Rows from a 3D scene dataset

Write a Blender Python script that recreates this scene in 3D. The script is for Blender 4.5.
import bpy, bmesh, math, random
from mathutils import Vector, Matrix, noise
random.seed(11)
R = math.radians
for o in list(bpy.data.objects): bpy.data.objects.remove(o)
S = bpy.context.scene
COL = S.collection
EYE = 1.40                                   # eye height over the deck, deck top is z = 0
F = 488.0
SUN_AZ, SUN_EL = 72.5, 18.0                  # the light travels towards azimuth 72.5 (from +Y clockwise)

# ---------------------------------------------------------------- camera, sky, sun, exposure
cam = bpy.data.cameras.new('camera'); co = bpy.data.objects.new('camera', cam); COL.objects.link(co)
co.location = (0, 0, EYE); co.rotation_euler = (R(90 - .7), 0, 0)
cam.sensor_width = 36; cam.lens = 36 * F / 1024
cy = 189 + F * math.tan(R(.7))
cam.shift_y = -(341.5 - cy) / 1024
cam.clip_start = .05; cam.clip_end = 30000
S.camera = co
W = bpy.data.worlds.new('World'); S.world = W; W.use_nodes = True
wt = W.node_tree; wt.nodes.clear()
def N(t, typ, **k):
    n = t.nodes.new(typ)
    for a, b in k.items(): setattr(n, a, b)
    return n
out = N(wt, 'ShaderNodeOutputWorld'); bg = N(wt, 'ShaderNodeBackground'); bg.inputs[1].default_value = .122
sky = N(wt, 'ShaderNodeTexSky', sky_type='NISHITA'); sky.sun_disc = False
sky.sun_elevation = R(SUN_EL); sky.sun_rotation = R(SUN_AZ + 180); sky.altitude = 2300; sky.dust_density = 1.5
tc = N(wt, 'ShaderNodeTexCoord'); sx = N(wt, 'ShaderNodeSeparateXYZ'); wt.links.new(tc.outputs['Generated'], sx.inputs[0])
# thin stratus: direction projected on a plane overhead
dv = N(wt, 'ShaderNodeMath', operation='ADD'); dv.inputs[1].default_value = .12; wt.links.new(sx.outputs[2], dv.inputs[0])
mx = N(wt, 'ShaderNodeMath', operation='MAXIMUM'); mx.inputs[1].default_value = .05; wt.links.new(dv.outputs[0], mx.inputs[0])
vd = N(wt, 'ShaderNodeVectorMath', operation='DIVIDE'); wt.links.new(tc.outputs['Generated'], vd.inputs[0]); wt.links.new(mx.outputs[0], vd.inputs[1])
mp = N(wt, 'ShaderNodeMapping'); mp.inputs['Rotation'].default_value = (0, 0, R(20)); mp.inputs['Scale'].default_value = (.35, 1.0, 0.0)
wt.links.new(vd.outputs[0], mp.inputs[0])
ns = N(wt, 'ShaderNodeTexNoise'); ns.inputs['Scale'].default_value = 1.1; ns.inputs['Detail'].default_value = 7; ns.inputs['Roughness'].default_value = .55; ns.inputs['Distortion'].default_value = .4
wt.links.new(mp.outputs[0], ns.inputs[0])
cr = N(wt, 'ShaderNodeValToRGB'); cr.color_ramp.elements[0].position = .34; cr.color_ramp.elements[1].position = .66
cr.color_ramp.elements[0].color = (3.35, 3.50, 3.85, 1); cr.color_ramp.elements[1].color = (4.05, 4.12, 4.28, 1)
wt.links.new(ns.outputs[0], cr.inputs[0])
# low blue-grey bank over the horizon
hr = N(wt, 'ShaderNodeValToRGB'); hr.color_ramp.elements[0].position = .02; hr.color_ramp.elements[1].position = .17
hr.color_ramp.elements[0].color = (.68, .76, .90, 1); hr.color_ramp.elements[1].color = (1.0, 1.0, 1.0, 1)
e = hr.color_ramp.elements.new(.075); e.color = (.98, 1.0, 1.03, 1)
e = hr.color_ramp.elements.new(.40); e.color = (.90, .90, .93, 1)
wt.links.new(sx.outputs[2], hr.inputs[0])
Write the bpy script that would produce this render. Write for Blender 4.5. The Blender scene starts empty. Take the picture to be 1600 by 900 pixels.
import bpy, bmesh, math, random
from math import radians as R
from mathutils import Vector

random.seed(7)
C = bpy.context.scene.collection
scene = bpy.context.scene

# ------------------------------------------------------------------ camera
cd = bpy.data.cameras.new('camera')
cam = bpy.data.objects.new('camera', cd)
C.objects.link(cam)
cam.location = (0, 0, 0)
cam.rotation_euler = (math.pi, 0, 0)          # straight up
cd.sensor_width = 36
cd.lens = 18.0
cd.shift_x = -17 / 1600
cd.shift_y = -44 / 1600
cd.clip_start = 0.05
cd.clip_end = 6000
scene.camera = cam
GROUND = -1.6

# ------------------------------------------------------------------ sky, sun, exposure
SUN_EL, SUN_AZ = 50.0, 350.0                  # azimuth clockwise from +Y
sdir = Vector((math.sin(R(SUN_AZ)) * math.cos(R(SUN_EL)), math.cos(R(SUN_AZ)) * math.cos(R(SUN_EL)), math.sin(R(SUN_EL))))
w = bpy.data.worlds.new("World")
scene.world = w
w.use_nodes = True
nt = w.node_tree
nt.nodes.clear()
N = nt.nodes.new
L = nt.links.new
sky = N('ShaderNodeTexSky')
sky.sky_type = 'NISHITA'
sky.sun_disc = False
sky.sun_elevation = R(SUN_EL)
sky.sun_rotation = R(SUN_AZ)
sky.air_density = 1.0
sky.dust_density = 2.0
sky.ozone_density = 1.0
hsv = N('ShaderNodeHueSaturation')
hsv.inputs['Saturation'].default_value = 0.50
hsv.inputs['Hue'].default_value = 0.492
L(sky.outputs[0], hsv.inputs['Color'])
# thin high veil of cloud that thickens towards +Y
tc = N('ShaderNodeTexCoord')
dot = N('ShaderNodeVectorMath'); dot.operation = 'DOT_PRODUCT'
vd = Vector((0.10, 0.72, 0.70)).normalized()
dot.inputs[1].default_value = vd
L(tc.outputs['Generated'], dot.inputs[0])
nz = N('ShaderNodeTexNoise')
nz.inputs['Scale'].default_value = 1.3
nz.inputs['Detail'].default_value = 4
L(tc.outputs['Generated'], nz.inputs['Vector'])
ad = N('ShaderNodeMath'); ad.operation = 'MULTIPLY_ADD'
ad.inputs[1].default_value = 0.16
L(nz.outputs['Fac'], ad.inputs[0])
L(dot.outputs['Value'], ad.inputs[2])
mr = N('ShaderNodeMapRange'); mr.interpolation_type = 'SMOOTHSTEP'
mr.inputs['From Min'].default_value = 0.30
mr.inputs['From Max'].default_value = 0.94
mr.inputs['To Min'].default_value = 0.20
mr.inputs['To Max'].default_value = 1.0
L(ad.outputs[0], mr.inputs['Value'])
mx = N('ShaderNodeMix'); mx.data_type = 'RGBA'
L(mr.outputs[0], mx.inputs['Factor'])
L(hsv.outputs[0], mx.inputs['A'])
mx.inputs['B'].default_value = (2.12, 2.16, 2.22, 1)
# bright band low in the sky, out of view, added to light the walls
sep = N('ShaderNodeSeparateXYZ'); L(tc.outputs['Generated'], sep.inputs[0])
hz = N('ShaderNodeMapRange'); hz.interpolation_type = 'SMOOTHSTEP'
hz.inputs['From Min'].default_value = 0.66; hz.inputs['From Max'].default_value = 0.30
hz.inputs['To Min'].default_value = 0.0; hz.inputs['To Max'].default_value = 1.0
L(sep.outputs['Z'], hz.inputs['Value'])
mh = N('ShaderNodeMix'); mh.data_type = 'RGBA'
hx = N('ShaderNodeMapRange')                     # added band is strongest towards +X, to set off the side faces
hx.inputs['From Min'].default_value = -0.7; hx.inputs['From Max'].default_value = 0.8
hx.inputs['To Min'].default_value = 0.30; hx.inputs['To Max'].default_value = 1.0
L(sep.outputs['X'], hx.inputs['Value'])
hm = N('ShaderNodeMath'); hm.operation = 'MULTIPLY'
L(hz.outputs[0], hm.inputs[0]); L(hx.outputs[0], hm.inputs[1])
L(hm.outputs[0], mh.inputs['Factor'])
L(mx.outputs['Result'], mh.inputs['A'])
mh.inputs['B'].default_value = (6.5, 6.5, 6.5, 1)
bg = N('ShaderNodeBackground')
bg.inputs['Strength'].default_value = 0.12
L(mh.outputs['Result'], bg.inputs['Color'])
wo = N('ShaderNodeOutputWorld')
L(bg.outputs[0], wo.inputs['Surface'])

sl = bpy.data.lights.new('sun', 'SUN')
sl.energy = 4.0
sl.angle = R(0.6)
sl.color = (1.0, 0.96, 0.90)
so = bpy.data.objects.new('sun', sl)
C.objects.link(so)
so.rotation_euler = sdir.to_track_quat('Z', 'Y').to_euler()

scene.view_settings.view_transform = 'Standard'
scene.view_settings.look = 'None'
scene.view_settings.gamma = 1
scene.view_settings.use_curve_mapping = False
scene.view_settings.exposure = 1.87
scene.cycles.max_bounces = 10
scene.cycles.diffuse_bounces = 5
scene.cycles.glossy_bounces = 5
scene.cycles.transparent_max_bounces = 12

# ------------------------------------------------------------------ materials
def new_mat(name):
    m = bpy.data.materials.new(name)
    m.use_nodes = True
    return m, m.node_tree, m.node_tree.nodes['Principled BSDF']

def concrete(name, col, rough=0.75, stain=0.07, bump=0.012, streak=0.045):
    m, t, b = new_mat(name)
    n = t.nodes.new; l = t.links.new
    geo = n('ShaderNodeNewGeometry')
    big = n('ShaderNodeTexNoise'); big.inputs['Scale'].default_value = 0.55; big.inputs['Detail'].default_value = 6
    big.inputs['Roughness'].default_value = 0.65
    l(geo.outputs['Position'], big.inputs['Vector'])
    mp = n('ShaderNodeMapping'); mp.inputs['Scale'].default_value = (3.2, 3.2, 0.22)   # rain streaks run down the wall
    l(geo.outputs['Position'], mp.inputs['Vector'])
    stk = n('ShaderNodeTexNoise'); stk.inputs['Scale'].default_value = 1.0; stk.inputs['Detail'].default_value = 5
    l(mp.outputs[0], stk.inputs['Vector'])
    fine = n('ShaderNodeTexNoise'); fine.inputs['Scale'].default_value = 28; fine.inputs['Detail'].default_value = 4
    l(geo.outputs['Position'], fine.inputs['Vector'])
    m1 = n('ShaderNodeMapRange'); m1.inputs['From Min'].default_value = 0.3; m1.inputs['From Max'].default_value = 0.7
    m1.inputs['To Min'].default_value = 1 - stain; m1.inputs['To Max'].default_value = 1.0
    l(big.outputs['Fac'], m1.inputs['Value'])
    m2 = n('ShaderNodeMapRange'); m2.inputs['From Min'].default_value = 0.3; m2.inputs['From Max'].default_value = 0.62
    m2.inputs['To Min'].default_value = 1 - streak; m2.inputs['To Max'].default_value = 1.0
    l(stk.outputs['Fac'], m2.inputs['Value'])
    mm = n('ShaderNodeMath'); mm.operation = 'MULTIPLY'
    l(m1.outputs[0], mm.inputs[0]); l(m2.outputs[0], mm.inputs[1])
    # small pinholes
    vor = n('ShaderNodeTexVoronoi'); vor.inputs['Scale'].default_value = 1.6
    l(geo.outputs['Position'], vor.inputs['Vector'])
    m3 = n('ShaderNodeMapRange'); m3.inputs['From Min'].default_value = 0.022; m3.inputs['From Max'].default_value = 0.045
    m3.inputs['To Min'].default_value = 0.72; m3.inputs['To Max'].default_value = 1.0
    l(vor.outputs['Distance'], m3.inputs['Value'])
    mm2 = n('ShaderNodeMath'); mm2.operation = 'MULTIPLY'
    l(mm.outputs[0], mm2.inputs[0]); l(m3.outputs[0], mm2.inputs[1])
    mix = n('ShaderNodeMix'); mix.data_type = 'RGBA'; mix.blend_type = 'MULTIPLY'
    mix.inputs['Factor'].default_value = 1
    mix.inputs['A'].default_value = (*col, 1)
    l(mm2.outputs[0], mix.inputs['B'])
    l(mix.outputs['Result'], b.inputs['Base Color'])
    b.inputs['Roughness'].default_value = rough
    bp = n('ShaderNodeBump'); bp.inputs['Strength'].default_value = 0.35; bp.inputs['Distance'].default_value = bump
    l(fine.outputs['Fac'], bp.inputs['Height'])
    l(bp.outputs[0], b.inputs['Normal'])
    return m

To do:
Your task is to give again the lines from the one containing "Write the bpy" to the one containing "GROUND = -1.6", both lines included, exactly and without anything added.

Task answer:
Write the bpy script that would produce this render. Write for Blender 4.5. The Blender scene starts empty. Take the picture to be 1600 by 900 pixels.
import bpy, bmesh, math, random
from math import radians as R
from mathutils import Vector

random.seed(7)
C = bpy.context.scene.collection
scene = bpy.context.scene

# ------------------------------------------------------------------ camera
cd = bpy.data.cameras.new('camera')
cam = bpy.data.objects.new('camera', cd)
C.objects.link(cam)
cam.location = (0, 0, 0)
cam.rotation_euler = (math.pi, 0, 0)          # straight up
cd.sensor_width = 36
cd.lens = 18.0
cd.shift_x = -17 / 1600
cd.shift_y = -44 / 1600
cd.clip_start = 0.05
cd.clip_end = 6000
scene.camera = cam
GROUND = -1.6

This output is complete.